SALT LAKE CITY — A Utah lawmaker wants to remove an exception to the Utah Constitution's ban on slavery and involuntary servitude that allows prison labor without pay.
The 13th Amendment to the U.S. Constitution, ratified after the Civil War in 1865, abolished slavery and involuntary servitude, but with an exception for punishment for a crime.
Utah, like many states, adopted language to reflect that in their own constitutions. Utah's 1895 Constitution read: "Neither slavery nor involuntary servitude, except as a punishment for crime, whereof the party shall have been duly convicted, shall exist within this state."
Rep. Sandra Hollins, D-Salt Lake City, said it's time to change the "troubling and outdated" language in the Utah Constitution.
“Regardless of how we feel about the criminal justice system, it should be clear that it shouldn’t be slavery,” Hollins said.

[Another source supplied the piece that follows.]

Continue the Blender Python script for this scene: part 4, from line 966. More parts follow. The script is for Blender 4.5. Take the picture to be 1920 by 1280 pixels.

"We need to be clearer about what prison is for, and what prison is not," she said. "The notion of slavery or involuntary servitude’ should not be imposed on people merely because they are convicted of a crime.
Hollins has opened a bill file to amend the Constitution, which would take a two-thirds majority vote in the House and Senate before it could be placed on the 2020 general election ballot for voters to decide.
Passing the measure would assert that "slavery is not a Utah value," Hollins said.
Half of states do not mention slavery or involuntary servitude in their constitutions, while the other half has language explicitly forbidding slavery or involuntary servitude, except as punishment for a crime, according to Hollins.
Colorado voters last year approved a ballot initiative to amend the state’s constitution to remove “except as punishment for a crime” from the section that bans slavery and involuntary servitude. Colorado voters had rejected a similar ballot measure in 2016.